During the same elections, the state of Alabama approved another amendment to its State Constitution that no employer shall be mandated to participate in the Federal Health Program (which of course included funding for abortion, contraception and sterilization.) The message was: no federal overreaching interference welcome here.

This January saw the jubilant news that the Alabama Supreme Court ruled that the definition of ‘child’ includes the unborn.  The Supreme Court stated that: “The decision of this Court today is in keeping with the widespread legal recognition that unborn children are persons with rights that should be protected by law.” Furthermore, it affirmed that: “the decision in the present cases is consistent with the Declaration of Rights in the Alabama Constitution, which states that ‘all men are equally free and independent; that they are endowed by their Creator with certain inalienable rights; that among these are life, liberty and the pursuit of happiness.”

As for euthanasia, the common law provisions still stand:  it is considered a Class A felony murder for a person to cause the death of another person with intent to cause the death of such a person.  Furthermore, physician assisted suicide is not condoned or authorized.  In short, we don’t want to kill y’all over here.

Way to go, Alabama!  If only you were a political trendsetter for the rest of the country.

I’m well aware that it is the same state the threatens immigration practice, cracked-down on the rights and status of my fellow immigrants and authorized it’s police to ask for my papers if they catch me violating driving laws just because I have brown skin and black hair.   As I am very much cognizant of the Catholic Church’s stand on immigration to oppose enforcement-only policies and support comprehensive immigration reform, citing under the Catechism 2241 that the more prosperous nations to the extent they are able, are obliged to welcome the foreigner in search of security and livelihood which is not available in his country of origin.

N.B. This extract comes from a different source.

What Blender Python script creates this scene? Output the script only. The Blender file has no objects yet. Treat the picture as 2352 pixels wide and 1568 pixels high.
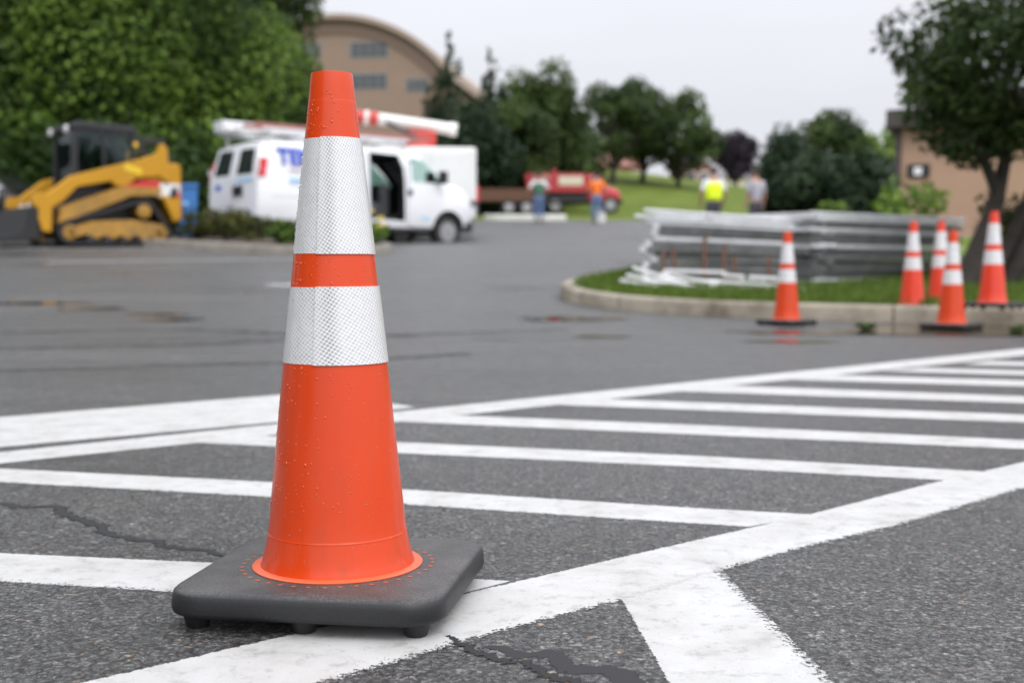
import bpy, bmesh, math, random
import numpy as np
from mathutils import Vector, Matrix
R = math.radians
rng = np.random.default_rng(7)
random.seed(7)
S = bpy.context.scene
COL = S.collection

# ------------------------------------------------------------------ camera
FPX = 2800.0 / 2352.0            # focal length as a share of the picture width
CAM_H = 0.455
PITCH = math.atan(172 / 2800)
cd = bpy.data.cameras.new('camera'); cam = bpy.data.objects.new('camera', cd); COL.objects.link(cam)
cd.sensor_width = 36; cd.lens = 36 * FPX
cam.location = (0, 0, CAM_H); cam.rotation_euler = (R(90) - PITCH, 0, 0)
cd.clip_start = 0.05; cd.clip_end = 2000
cd.dof.use_dof = True; cd.dof.focus_distance = 1.57; cd.dof.aperture_fstop = 4.0
cd.dof.aperture_blades = 9
S.camera = cam
# ------------------------------------------------------------------ world: overcast sky
SUN_EL, SUN_ROT = R(52), R(150)
W = bpy.data.worlds.new('World'); S.world = W; W.use_nodes = True
nt = W.node_tree; nt.nodes.clear()
def wn(t, **k):
    n = nt.nodes.new(t)
    for a, b in k.items(): setattr(n, a, b)
    return n
out = wn('ShaderNodeOutputWorld'); bg = wn('ShaderNodeBackground')
sky = wn('ShaderNodeTexSky', sky_type='NISHITA', sun_disc=False, sun_elevation=SUN_EL, sun_rotation=SUN_ROT, dust_density=6.0, air_density=1.2)
tc = wn('ShaderNodeTexCoord'); sx = wn('ShaderNodeSeparateXYZ'); nt.links.new(tc.outputs['Generated'], sx.inputs[0])
rampz = wn('ShaderNodeMapRange'); rampz.inputs[1].default_value = 0.0; rampz.inputs[2].default_value = 1.0
rampz.inputs[1].default_value = 0.12; rampz.inputs[2].default_value = 0.85
rampz.inputs[3].default_value = 9.0; rampz.inputs[4].default_value = 16.2
nt.links.new(sx.outputs['Z'], rampz.inputs[0])
mp = wn('ShaderNodeMapping'); mp.inputs['Scale'].default_value = (1, 1, 3.5); nt.links.new(tc.outputs['Generated'], mp.inputs[0])
nz = wn('ShaderNodeTexNoise'); nz.inputs['Scale'].default_value = 2.2; nz.inputs['Detail'].default_value = 4; nt.links.new(mp.outputs[0], nz.inputs['Vector'])
mr = wn('ShaderNodeMapRange'); mr.inputs[1].default_value = 0.3; mr.inputs[2].default_value = 0.7; mr.inputs[3].default_value = 0.95; mr.inputs[4].default_value = 1.04
nt.links.new(nz.outputs[0], mr.inputs[0])
mul = wn('ShaderNodeMath', operation='MULTIPLY'); nt.links.new(rampz.outputs[0], mul.inputs[0]); nt.links.new(mr.outputs[0], mul.inputs[1])
# the cloud is brighter round the hidden sun
sd = (math.sin(R(180) - SUN_ROT) * math.cos(SUN_EL), -math.cos(R(180) - SUN_ROT) * math.cos(SUN_EL), math.sin(SUN_EL))
dt_ = wn('ShaderNodeVectorMath', operation='DOT_PRODUCT'); dt_.inputs[1].default_value = sd; nrm_ = wn('ShaderNodeVectorMath', operation='NORMALIZE')
nt.links.new(tc.outputs['Generated'], nrm_.inputs[0]); nt.links.new(nrm_.outputs[0], dt_.inputs[0])
glow = wn('ShaderNodeMapRange', interpolation_type='SMOOTHSTEP'); glow.inputs[1].default_value = -.25; glow.inputs[2].default_value = 1.0; glow.inputs[3].default_value = 1.0; glow.inputs[4].default_value = 1.75
nt.links.new(dt_.outputs['Value'], glow.inputs[0]); mul0 = mul; mul = wn('ShaderNodeMath', operation='MULTIPLY'); nt.links.new(mul0.outputs[0], mul.inputs[0]); nt.links.new(glow.outputs[0], mul.inputs[1])
cl = wn('ShaderNodeVectorMath', operation='SCALE'); cl.inputs[0].default_value = (0.945, 0.96, 1.03); nt.links.new(mul.outputs[0], cl.inputs['Scale'])
mx = wn('ShaderNodeMix', data_type='RGBA'); mx.inputs[0].default_value = 0.93
nt.links.new(sky.outputs[0], mx.inputs[6]); nt.links.new(cl.outputs[0], mx.inputs[7])
bg.inputs[1].default_value = 0.1
nt.links.new(mx.outputs[2], bg.inputs[0]); nt.links.new(bg.outputs[0], out.inputs[0])
sl = bpy.data.lights.new('sun', 'SUN'); sl.energy = 1.2; sl.angle = R(28); sl.color = (1, 0.97, 0.93)
so = bpy.data.objects.new('sun', sl); COL.objects.link(so)
so.rotation_euler = (R(90) - SUN_EL, 0, R(180) - SUN_ROT)
S.view_settings.view_transform = 'Standard'; S.view_settings.look = 'None'
S.view_settings.exposure = 0.0; S.view_settings.gamma = 1
S.cycles.use_denoising = True
S.cycles.max_bounces = 6; S.cycles.transparent_max_bounces = 12
S.cycles.sample_clamp_indirect = 6

# ------------------------------------------------------------------ terrain height
KY = [-200, 8, 10, 12, 16, 20, 24, 28, 44, 62, 75, 100, 130, 300, 900]
KZ = [0, 0, .02, .12, .43, .74, .88, 1.02, 2.05, 3.1, 4.7, 8.7, 8.9, 9.3, 12]
KS = np.interp(np.linspace(-200, 900, 11001), KY, KZ)
KS = np.convolve(np.pad(KS, 10, mode='edge'), np.ones(21) / 21, 'valid')
def gz(x, y):
    x = np.asarray(x, float); y = np.asarray(y, float)
    b = np.interp(y, np.linspace(-200, 900, 11001), KS)
    w = np.clip((y - 14) / 6, 0, 1)
    b = b + w * np.clip(-x - 4, 0, 20) * .012
    far = np.clip((y - 66) / 30, 0, 1)
    b = b - far * np.clip((x - 6) / 12, 0, 1.5) * 1.6
    return b
def g1(x, y): return float(gz(x, y))
def at(u, d):                    # sideways place of something seen at picture column u (of 2352) and d metres away
    return (u - 1176) / 2800 * d
def zat(v, d): return CAM_H + (612 - v) / 2800 * d

# ------------------------------------------------------------------ materials
MATS = {}
def node_mat(name):
    m = bpy.data.materials.new(name); m.use_nodes = True
    n = m.node_tree.nodes; n.clear()
    o = n.new('ShaderNodeOutputMaterial'); p = n.new('ShaderNodeBsdfPrincipled')
    m.node_tree.links.new(p.outputs[0], o.inputs[0])
    return m, m.node_tree, p, o
def N(t, kind, **k):
    n = t.nodes.new(kind)
    for a, b in k.items():
        if a.startswith('i_'):
            key = a[2:]
            n.inputs[int(key) if key.isdigit() else key].default_value = b
        else: setattr(n, a, b)
    return n
def ramp(t, fac, stops):
    r = t.nodes.new('ShaderNodeValToRGB'); e = r.color_ramp.elements
    while len(e) > 1: e.remove(e[-1])
    e[0].position = stops[0][0]; e[0].color = (*stops[0][1], 1)
    for p, c in stops[1:]:
        q = e.new(p); q.color = (*c, 1)
    t.links.new(fac, r.inputs[0]); return r.outputs[0]
def g(v): return (v, v, v)
def mat(name, col, rough=.5, metal=0, var=.12, scale=8, bump=0, bscale=60, coat=0, spec=.5, dirt=None, dscale=3):
    if name in MATS: return MATS[name]
    m, t, p, o = node_mat(name); L = t.links.new
    tc = N(t, 'ShaderNodeTexCoord')
    nz = N(t, 'ShaderNodeTexNoise', i_Scale=scale, i_Detail=5, i_Roughness=.6); L(tc.outputs['Object'], nz.inputs['Vector'])
    lo = tuple(max(0, c * (1 - var)) for c in col); hi = tuple(min(1, c * (1 + var)) for c in col)
    c = ramp(t, nz.outputs[0], [(.3, lo), (.7, hi)])
    if dirt:
        n2 = N(t, 'ShaderNodeTexNoise', i_Scale=dscale, i_Detail=6, i_Roughness=.7); L(tc.outputs['Object'], n2.inputs['Vector'])
        f = ramp(t, n2.outputs[0], [(.48, g(0)), (.68, g(1))])
        mi = N(t, 'ShaderNodeMix', data_type='RGBA'); L(f, mi.inputs[0]); L(c, mi.inputs[6]); mi.inputs[7].default_value = (*dirt, 1); c = mi.outputs[2]
    L(c, p.inputs['Base Color'])
    p.inputs['Roughness'].default_value = rough; p.inputs['Metallic'].default_value = metal
    p.inputs['Specular IOR Level'].default_value = spec
    if coat: p.inputs['Coat Weight'].default_value = coat; p.inputs['Coat Roughness'].default_value = .08
    if bump:
        n3 = N(t, 'ShaderNodeTexNoise', i_Scale=bscale, i_Detail=3); L(tc.outputs['Object'], n3.inputs['Vector'])
        b = N(t, 'ShaderNodeBump', i_Strength=bump, i_Distance=.01); L(n3.outputs[0], b.inputs['Height']); L(b.outputs[0], p.inputs['Normal'])
    MATS[name] = m; return m
def glass_mat(name, col, extra=0.0, rough=.03):
    m, t, p, o = node_mat(name); L = t.links.new
    tr = N(t, 'ShaderNodeBsdfTransparent'); tr.inputs[0].default_value = (*col, 1)
    gl = N(t, 'ShaderNodeBsdfGlossy'); gl.inputs['Roughness'].default_value = rough
    fr = N(t, 'ShaderNodeFresnel', i_IOR=1.5); mx = N(t, 'ShaderNodeMixShader')
    fa = N(t, 'ShaderNodeMath', operation='ADD', i_1=extra); L(fr.outputs[0], fa.inputs[0]); gl.inputs[0].default_value = (*[min(1, c + .15) for c in col], 1); L(fa.outputs[0], mx.inputs[0]); L(tr.outputs[0], mx.inputs[1]); L(gl.outputs[0], mx.inputs[2]); L(mx.outputs[0], o.inputs[0])
    t.nodes.remove(p); MATS[name] = m; return m

def asphalt_mat():
    m, t, p, o = node_mat('asphalt'); L = t.links.new
    tc = N(t, 'ShaderNodeTexCoord'); C = tc.outputs['Object']
    wob = N(t, 'ShaderNodeTexNoise', i_Scale=150, i_Detail=3); L(C, wob.inputs['Vector'])
    wv = N(t, 'ShaderNodeVectorMath', operation='MULTIPLY_ADD'); L(wob.outputs['Color'], wv.inputs[0]); wv.inputs[1].default_value = (.014,) * 3; L(C, wv.inputs[2])
    V1 = N(t, 'ShaderNodeTexVoronoi', i_Scale=135); L(wv.outputs[0], V1.inputs['Vector'])
    V2 = N(t, 'ShaderNodeTexVoronoi', i_Scale=330); L(wv.outputs[0], V2.inputs['Vector'])
    s1 = N(t, 'ShaderNodeSeparateColor'); L(V1.outputs['Color'], s1.inputs[0])
    s2 = N(t, 'ShaderNodeSeparateColor'); L(V2.outputs['Color'], s2.inputs[0])
    stone = ramp(t, s1.outputs[0], [(0, g(.030)), (.40, g(.062)), (.70, g(.105)), (.88, g(.16)), (.955, (.24, .235, .22)), (.98, (.25, .18, .12)), (1, (.17, .10, .075))])
    fine = ramp(t, s2.outputs[0], [(0, g(.022)), (.55, g(.065)), (.9, g(.12)), (1, g(.20))])
    # share of fines against stones
    mk = N(t, 'ShaderNodeTexNoise', i_Scale=38, i_Detail=3); L(C, mk.inputs['Vector'])
    f1 = ramp(t, mk.outputs[0], [(.47, g(0)), (.60, g(1))])
    mi = N(t, 'ShaderNodeMix', data_type='RGBA'); L(f1, mi.inputs[0]); L(fine, mi.inputs[6]); L(stone, mi.inputs[7])
    # dark binder between the stones
    gap = ramp(t, V1.outputs['Distance'], [(.35, g(1)), (.62, g(.55)), (.8, g(.22))])
    m2 = N(t, 'ShaderNodeMix', data_type='RGBA', blend_type='MULTIPLY', i_0=1.0); L(mi.outputs[2], m2.inputs[6]); L(gap, m2.inputs[7])
    pit = N(t, 'ShaderNodeTexNoise', i_Scale=120, i_Detail=5, i_Roughness=.75); L(C, pit.inputs['Vector'])
    pr = ramp(t, pit.outputs[0], [(.35, g(.20)), (.44, g(1.08)), (.58, g(1.6)), (.68, g(2.5))])
    m2b = N(t, 'ShaderNodeMix', data_type='RGBA', blend_type='MULTIPLY', i_0=1.0); L(m2.outputs[2], m2b.inputs[6]); L(pr, m2b.inputs[7])
    med = N(t, 'ShaderNodeTexNoise', i_Scale=11, i_Detail=5, i_Roughness=.7); L(C, med.inputs['Vector']); mdr = ramp(t, med.outputs[0], [(.35, g(.84)), (.65, g(1.14))])
    m2 = N(t, 'ShaderNodeMix', data_type='RGBA', blend_type='MULTIPLY', i_0=1.0); L(m2b.outputs[2], m2.inputs[6]); L(mdr, m2.inputs[7])
    # large worn / damp patches
    big = N(t, 'ShaderNodeTexNoise', i_Scale=.55, i_Detail=6, i_Roughness=.62); L(C, big.inputs['Vector'])
    strv = N(t, 'ShaderNodeMapping'); strv.inputs['Scale'].default_value = (.22, 1.0, 1); L(C, strv.inputs[0])
    b2 = N(t, 'ShaderNodeTexNoise', i_Scale=1.1, i_Detail=5, i_Roughness=.65); L(strv.outputs[0], b2.inputs['Vector'])
    pat = N(t, 'ShaderNodeMath', operation='ADD'); L(big.outputs[0], pat.inputs[0]); L(b2.outputs[0], pat.inputs[1])
    tone = ramp(t, pat.outputs[0], [(.35, (.62, .62, .61)), (.44, (.95, .95, .93)), (.52, (1.12, 1.12, 1.09)), (.64, (1.42, 1.41, 1.37))])
    pat.operation = 'MULTIPLY_ADD'; pat.inputs[1].default_value = .5
    hb = N(t, 'ShaderNodeMath', operation='MULTIPLY', i_1=.5); L(b2.outputs[0], hb.inputs[0])
    for l in list(pat.inputs[1].links): t.links.remove(l)
    L(hb.outputs[0], pat.inputs[2])
    m3 = N(t, 'ShaderNodeMix', data_type='RGBA', blend_type='MULTIPLY', i_0=1.0); L(m2.outputs[2], m3.inputs[6]); L(tone, m3.inputs[7])
    L(m3.outputs[2], p.inputs['Base Color'])
    rr = ramp(t, pat.outputs[0], [(.36, g(.22)), (.46, g(.40)), (.62, g(.50))]); L(rr, p.inputs['Roughness'])
    p.inputs['Specular IOR Level'].default_value = .5
    hh = N(t, 'ShaderNodeMath', operation='MULTIPLY_ADD', i_1=-1.0); L(V1.outputs['Distance'], hh.inputs[0]); L(s1.outputs[1], hh.inputs[2])
    h2 = N(t, 'ShaderNodeMath', operation='MULTIPLY_ADD', i_1=.4); L(s2.outputs[1], h2.inputs[0]); L(hh.outputs[0], h2.inputs[2])
    h3 = N(t, 'ShaderNodeMath', operation='MULTIPLY_ADD', i_1=1.6); L(pit.outputs[0], h3.inputs[0]); L(h2.outputs[0], h3.inputs[2])
    bu = N(t, 'ShaderNodeBump', i_Strength=.8, i_Distance=.0040); L(h3.outputs[0], bu.inputs['Height']); L(bu.outputs[0], p.inputs['Normal'])
    return m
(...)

Before the ethnic minority population denounces me a persona non grata, put down those pitchforks and let me explain why I cheer on this conservatively religious southern state.  It is not just the numbers game that Alabama’s voters got 4 out of 5 out of the Church’s teachings correct.  Nor does it have anything to do with the fact that the University of Alabama’s Catholic football coach Nick Saban trumped Notre Dame at college football.  It is simply that, in the hierarchy of rights, Alabama’s voters and leaders have chosen the primary, non-negotiable issue of life over privacy, over health, over women’s rights, over livelihood, over the culture of death.

Alabama is trying to build the kind of world I want my children to be part of:  where life is the first inalienable, God-given right from conception to natural death; marriage is a sacrament and the basic foundation of a family and society; religious freedom is practiced by the Church; God’s laws are supreme and justice is grounded on truth and morality.

Alabama isn’t perfect (nowhere in the world is), but this is a place I can envision my children’s faith flourishing so that they can be prepared for their final home in eternity. To that end, even my own temporal self-interest, convenience, and strong opinion on immigration must be sacrificed for the good of their souls.

I continue to work with my parish for justice for individual immigrants and pray for just immigration laws, but in the long run, I choose life. More specifically, I choose the lives, faith and future of my children, both born and yet to be born.